In a major policy shift, a motion approved by delegates at the gathering in Brighton said a government led by Jeremy Corbyn would “challenge the elite privilege of private schools” and claimed that “the ongoing existence of private schools is incompatible with Labour’s pledge to promote social justice”.
It said the party would include in its next manifesto “a commitment to integrate all private schools into the state sector”.
This would include scrapping independent schools’ charitable status and “all other public subsidies and tax privileges”.
Controversially, the party will also force universities to ensure that only 7 per cent of students they admit went to private schools – the same proportion as in the general population.

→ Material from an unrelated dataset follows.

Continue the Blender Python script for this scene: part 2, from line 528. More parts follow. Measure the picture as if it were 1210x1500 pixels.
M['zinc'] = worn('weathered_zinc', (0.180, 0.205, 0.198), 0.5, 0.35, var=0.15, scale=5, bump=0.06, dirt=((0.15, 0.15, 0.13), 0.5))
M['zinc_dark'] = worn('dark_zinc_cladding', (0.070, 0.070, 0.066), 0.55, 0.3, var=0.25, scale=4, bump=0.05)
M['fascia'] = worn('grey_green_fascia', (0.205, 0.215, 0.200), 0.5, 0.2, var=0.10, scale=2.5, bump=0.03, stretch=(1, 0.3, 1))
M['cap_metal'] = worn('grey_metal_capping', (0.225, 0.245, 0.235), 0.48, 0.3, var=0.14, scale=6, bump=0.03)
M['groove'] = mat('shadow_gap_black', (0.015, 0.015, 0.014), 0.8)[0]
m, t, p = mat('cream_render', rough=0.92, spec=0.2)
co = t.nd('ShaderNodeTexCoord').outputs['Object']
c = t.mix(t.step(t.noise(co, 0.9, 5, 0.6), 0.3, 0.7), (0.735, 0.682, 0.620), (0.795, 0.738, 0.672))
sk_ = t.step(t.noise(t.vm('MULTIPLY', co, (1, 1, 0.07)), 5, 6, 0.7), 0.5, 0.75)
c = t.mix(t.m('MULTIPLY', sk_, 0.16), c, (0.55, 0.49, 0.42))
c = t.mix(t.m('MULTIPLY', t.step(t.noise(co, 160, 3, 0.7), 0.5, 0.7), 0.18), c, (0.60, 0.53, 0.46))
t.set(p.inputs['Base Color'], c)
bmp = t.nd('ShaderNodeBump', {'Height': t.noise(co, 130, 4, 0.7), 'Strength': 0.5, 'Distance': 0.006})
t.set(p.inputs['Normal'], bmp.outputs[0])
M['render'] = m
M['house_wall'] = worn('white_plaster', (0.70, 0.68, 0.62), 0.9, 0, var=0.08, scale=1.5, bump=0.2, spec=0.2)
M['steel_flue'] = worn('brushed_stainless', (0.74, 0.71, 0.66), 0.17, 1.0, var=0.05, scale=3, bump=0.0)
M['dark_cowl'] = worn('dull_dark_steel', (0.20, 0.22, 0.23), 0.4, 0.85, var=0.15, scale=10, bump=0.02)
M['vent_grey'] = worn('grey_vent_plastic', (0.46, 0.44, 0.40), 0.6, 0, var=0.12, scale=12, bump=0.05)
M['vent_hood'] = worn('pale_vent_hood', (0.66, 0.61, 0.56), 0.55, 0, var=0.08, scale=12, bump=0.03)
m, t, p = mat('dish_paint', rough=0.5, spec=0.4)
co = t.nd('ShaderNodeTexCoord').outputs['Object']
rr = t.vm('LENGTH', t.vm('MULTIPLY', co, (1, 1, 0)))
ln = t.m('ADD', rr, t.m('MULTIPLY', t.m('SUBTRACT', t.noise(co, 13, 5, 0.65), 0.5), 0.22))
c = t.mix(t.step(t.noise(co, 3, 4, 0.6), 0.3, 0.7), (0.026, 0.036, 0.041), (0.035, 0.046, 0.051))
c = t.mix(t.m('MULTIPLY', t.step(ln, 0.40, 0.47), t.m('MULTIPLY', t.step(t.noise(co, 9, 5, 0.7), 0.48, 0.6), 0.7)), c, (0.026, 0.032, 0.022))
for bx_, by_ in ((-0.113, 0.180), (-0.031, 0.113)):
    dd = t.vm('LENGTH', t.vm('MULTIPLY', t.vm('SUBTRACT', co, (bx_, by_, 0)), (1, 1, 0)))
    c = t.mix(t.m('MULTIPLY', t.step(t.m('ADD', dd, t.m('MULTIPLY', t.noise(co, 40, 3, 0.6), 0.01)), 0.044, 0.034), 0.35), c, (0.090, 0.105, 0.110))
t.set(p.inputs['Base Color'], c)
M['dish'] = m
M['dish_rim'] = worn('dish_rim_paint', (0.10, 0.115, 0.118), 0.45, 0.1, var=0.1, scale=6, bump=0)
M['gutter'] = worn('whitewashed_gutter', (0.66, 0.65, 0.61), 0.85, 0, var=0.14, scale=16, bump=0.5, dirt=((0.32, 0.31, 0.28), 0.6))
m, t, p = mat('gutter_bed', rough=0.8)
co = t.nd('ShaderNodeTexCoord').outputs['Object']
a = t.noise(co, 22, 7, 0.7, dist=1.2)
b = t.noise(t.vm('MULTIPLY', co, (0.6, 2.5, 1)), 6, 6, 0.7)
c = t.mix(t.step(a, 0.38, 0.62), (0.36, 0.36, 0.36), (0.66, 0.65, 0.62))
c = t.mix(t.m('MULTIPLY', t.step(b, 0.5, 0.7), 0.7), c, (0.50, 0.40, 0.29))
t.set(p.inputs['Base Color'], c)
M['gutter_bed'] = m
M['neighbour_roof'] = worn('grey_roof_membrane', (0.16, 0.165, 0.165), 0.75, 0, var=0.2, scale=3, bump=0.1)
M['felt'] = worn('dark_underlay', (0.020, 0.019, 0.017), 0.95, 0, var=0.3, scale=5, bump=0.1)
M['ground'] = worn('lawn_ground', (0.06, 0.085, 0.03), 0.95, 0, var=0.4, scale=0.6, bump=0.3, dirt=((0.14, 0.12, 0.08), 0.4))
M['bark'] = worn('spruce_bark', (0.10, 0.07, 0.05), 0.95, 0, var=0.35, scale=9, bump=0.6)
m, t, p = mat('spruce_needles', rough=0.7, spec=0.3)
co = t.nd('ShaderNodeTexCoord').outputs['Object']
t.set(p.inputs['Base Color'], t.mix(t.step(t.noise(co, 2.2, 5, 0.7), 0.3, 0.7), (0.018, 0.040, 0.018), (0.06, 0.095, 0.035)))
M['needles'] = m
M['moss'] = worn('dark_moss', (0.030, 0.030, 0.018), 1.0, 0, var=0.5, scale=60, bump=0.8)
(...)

And private schools’ property, land and other assets will be seized and “redistributed democratically and fairly across the country’s educational institutions”.
However, the move is likely to force Labour to raise funds elsewhere to cover the costs of the influx of private school pupils into the state sector.
One shadow cabinet minister told The Independent that the policy would require raising additional investment.
In a clear hint that taxes may have to rise, the shadow minister said the measure would only be beneficial if the government could rake in some of the money better-off people would have spent on educating their children.
“Often the reason people turn to independent schools is because they want children to have more support,” the shadow minister added. “If the state system did not get some of those resources, then getting rid of those schools would not help. We want to lift the overall standard, not bring everyone down to the same level.”
The motion was passed hours after Angela Rayner, the shadow education secretary, told the conference hall that a Labour government would ask the Social Mobility Commission, which it would rebrand the Social Justice Commission, to “work on making the whole education system fairer through the integration of private schools”.
She said: “John McDonnell and I will set out the further steps a Labour government would take. But I can say today, that our very first Budget will immediately close the tax loopholes used by elite private schools, and use that money to improve the lives of all children.”
The news was welcomed by anti-private school campaigners.
Holly Rigby, from the Abolish Eton campaign, said: “We are delighted that Labour has committed to integrating all private schools into the state sector and that it will feature in the next manifesto.”
She added: “We will dismantle systems of privilege and inequality and build a society that works for the millions and not the millionaires.”
But the Independent Schools Council (ISC) warned Labour that the policy would be a “vote loser”.
Citing a ComRes survey for the organisation, Barnaby Lenon, chair of the ISC chair and a former headmaster of Harrow, said: “t’s not something that people are thinking is going to be especially helpful. The main thing they want to do is improve state schools, which is what we all want.
“If you look at the proportions that are less likely to vote for a party abolishing independent schools or are neutral, the figure ranges between 62 and 77 per cent across all regions and it ranges from 64 to 75 per cent across all age groups. So there is no way that this appears to be a vote winner.”